Transcribe each line exactly.
— start of INFORMATION SHOWN —
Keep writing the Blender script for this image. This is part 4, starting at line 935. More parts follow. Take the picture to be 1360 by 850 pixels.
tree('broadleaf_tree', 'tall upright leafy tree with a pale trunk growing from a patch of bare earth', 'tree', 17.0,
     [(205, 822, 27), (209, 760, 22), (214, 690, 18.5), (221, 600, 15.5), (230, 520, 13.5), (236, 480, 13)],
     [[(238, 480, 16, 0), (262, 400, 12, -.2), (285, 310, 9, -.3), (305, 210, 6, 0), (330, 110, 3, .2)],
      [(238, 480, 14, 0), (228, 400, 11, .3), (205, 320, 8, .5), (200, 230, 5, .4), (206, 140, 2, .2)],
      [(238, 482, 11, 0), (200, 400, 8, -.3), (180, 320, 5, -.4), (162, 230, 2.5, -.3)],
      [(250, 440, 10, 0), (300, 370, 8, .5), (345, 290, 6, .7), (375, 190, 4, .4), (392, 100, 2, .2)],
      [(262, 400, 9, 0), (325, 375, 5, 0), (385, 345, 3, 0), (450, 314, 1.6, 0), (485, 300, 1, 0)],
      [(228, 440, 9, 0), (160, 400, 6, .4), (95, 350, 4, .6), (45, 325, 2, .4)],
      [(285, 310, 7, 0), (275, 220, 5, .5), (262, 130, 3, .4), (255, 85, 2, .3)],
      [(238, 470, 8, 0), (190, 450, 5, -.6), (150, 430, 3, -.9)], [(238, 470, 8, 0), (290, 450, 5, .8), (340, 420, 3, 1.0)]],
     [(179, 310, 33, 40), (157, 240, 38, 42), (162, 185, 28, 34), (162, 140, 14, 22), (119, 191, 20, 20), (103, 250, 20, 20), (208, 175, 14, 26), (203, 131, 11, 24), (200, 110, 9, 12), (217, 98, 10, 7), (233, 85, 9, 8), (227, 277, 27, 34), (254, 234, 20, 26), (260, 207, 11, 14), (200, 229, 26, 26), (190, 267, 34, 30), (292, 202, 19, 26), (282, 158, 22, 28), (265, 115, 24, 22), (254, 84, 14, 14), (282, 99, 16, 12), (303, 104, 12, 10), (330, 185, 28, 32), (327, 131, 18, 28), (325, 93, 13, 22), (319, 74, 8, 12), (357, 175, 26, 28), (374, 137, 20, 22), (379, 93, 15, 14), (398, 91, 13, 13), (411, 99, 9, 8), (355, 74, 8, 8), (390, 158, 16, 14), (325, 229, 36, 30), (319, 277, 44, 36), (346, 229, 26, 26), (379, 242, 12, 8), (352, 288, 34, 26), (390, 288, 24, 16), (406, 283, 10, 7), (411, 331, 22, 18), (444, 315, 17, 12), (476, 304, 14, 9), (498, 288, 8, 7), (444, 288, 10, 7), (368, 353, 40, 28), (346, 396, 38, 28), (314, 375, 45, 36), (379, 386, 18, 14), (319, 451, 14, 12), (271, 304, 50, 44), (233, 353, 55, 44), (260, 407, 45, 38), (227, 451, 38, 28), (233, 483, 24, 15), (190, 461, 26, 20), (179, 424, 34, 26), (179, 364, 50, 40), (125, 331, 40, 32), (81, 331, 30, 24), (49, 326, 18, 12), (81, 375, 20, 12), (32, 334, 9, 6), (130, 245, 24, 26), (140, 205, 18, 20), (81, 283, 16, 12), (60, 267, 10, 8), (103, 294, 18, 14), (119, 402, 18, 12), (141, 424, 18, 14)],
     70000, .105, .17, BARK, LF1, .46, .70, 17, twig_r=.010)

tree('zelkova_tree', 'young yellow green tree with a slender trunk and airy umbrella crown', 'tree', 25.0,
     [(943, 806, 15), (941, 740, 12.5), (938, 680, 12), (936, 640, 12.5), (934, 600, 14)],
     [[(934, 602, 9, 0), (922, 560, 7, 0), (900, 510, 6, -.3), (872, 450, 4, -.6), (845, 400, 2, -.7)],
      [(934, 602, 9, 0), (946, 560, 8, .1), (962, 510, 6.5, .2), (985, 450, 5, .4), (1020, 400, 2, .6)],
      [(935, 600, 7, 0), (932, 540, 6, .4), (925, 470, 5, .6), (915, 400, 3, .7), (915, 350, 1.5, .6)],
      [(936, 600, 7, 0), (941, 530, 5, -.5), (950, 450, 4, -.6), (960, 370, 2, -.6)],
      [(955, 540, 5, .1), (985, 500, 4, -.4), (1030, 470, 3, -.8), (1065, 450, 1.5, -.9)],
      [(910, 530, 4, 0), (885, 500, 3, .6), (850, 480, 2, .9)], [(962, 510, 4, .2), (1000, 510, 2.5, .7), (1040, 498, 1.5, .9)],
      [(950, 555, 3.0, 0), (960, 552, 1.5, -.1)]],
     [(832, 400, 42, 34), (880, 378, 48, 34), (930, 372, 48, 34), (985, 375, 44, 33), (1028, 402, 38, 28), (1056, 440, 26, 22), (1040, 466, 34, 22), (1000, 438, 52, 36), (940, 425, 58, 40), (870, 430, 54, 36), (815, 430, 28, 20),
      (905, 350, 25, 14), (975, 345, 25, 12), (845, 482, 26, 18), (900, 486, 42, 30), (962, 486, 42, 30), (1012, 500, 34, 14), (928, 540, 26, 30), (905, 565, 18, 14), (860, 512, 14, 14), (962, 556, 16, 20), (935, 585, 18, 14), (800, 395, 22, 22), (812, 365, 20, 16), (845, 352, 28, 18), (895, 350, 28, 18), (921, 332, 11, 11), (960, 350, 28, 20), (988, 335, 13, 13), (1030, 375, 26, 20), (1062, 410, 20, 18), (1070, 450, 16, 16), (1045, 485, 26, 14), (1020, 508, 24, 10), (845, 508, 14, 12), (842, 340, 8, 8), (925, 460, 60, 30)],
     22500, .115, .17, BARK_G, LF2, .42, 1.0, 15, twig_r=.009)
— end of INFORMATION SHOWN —
■ RESPONSE ■
Keep writing the Blender script for this image. This is part 4, starting at line 935. More parts follow. Take the picture to be 1360 by 850 pixels.
tree('broadleaf_tree', 'tall upright leafy tree with a pale trunk growing from a patch of bare earth', 'tree', 17.0,
     [(205, 822, 27), (209, 760, 22), (214, 690, 18.5), (221, 600, 15.5), (230, 520, 13.5), (236, 480, 13)],
     [[(238, 480, 16, 0), (262, 400, 12, -.2), (285, 310, 9, -.3), (305, 210, 6, 0), (330, 110, 3, .2)],
      [(238, 480, 14, 0), (228, 400, 11, .3), (205, 320, 8, .5), (200, 230, 5, .4), (206, 140, 2, .2)],
      [(238, 482, 11, 0), (200, 400, 8, -.3), (180, 320, 5, -.4), (162, 230, 2.5, -.3)],
      [(250, 440, 10, 0), (300, 370, 8, .5), (345, 290, 6, .7), (375, 190, 4, .4), (392, 100, 2, .2)],
      [(262, 400, 9, 0), (325, 375, 5, 0), (385, 345, 3, 0), (450, 314, 1.6, 0), (485, 300, 1, 0)],
      [(228, 440, 9, 0), (160, 400, 6, .4), (95, 350, 4, .6), (45, 325, 2, .4)],
      [(285, 310, 7, 0), (275, 220, 5, .5), (262, 130, 3, .4), (255, 85, 2, .3)],
      [(238, 470, 8, 0), (190, 450, 5, -.6), (150, 430, 3, -.9)], [(238, 470, 8, 0), (290, 450, 5, .8), (340, 420, 3, 1.0)]],
     [(179, 310, 33, 40), (157, 240, 38, 42), (162, 185, 28, 34), (162, 140, 14, 22), (119, 191, 20, 20), (103, 250, 20, 20), (208, 175, 14, 26), (203, 131, 11, 24), (200, 110, 9, 12), (217, 98, 10, 7), (233, 85, 9, 8), (227, 277, 27, 34), (254, 234, 20, 26), (260, 207, 11, 14), (200, 229, 26, 26), (190, 267, 34, 30), (292, 202, 19, 26), (282, 158, 22, 28), (265, 115, 24, 22), (254, 84, 14, 14), (282, 99, 16, 12), (303, 104, 12, 10), (330, 185, 28, 32), (327, 131, 18, 28), (325, 93, 13, 22), (319, 74, 8, 12), (357, 175, 26, 28), (374, 137, 20, 22), (379, 93, 15, 14), (398, 91, 13, 13), (411, 99, 9, 8), (355, 74, 8, 8), (390, 158, 16, 14), (325, 229, 36, 30), (319, 277, 44, 36), (346, 229, 26, 26), (379, 242, 12, 8), (352, 288, 34, 26), (390, 288, 24, 16), (406, 283, 10, 7), (411, 331, 22, 18), (444, 315, 17, 12), (476, 304, 14, 9), (498, 288, 8, 7), (444, 288, 10, 7), (368, 353, 40, 28), (346, 396, 38, 28), (314, 375, 45, 36), (379, 386, 18, 14), (319, 451, 14, 12), (271, 304, 50, 44), (233, 353, 55, 44), (260, 407, 45, 38), (227, 451, 38, 28), (233, 483, 24, 15), (190, 461, 26, 20), (179, 424, 34, 26), (179, 364, 50, 40), (125, 331, 40, 32), (81, 331, 30, 24), (49, 326, 18, 12), (81, 375, 20, 12), (32, 334, 9, 6), (130, 245, 24, 26), (140, 205, 18, 20), (81, 283, 16, 12), (60, 267, 10, 8), (103, 294, 18, 14), (119, 402, 18, 12), (141, 424, 18, 14)],
     70000, .105, .17, BARK, LF1, .46, .70, 17, twig_r=.010)

tree('zelkova_tree', 'young yellow green tree with a slender trunk and airy umbrella crown', 'tree', 25.0,
     [(943, 806, 15), (941, 740, 12.5), (938, 680, 12), (936, 640, 12.5), (934, 600, 14)],
     [[(934, 602, 9, 0), (922, 560, 7, 0), (900, 510, 6, -.3), (872, 450, 4, -.6), (845, 400, 2, -.7)],
      [(934, 602, 9, 0), (946, 560, 8, .1), (962, 510, 6.5, .2), (985, 450, 5, .4), (1020, 400, 2, .6)],
      [(935, 600, 7, 0), (932, 540, 6, .4), (925, 470, 5, .6), (915, 400, 3, .7), (915, 350, 1.5, .6)],
      [(936, 600, 7, 0), (941, 530, 5, -.5), (950, 450, 4, -.6), (960, 370, 2, -.6)],
      [(955, 540, 5, .1), (985, 500, 4, -.4), (1030, 470, 3, -.8), (1065, 450, 1.5, -.9)],
      [(910, 530, 4, 0), (885, 500, 3, .6), (850, 480, 2, .9)], [(962, 510, 4, .2), (1000, 510, 2.5, .7), (1040, 498, 1.5, .9)],
      [(950, 555, 3.0, 0), (960, 552, 1.5, -.1)]],
     [(832, 400, 42, 34), (880, 378, 48, 34), (930, 372, 48, 34), (985, 375, 44, 33), (1028, 402, 38, 28), (1056, 440, 26, 22), (1040, 466, 34, 22), (1000, 438, 52, 36), (940, 425, 58, 40), (870, 430, 54, 36), (815, 430, 28, 20),
      (905, 350, 25, 14), (975, 345, 25, 12), (845, 482, 26, 18), (900, 486, 42, 30), (962, 486, 42, 30), (1012, 500, 34, 14), (928, 540, 26, 30), (905, 565, 18, 14), (860, 512, 14, 14), (962, 556, 16, 20), (935, 585, 18, 14), (800, 395, 22, 22), (812, 365, 20, 16), (845, 352, 28, 18), (895, 350, 28, 18), (921, 332, 11, 11), (960, 350, 28, 20), (988, 335, 13, 13), (1030, 375, 26, 20), (1062, 410, 20, 18), (1070, 450, 16, 16), (1045, 485, 26, 14), (1020, 508, 24, 10), (845, 508, 14, 12), (842, 340, 8, 8), (925, 460, 60, 30)],
     22500, .115, .17, BARK_G, LF2, .42, 1.0, 15, twig_r=.009)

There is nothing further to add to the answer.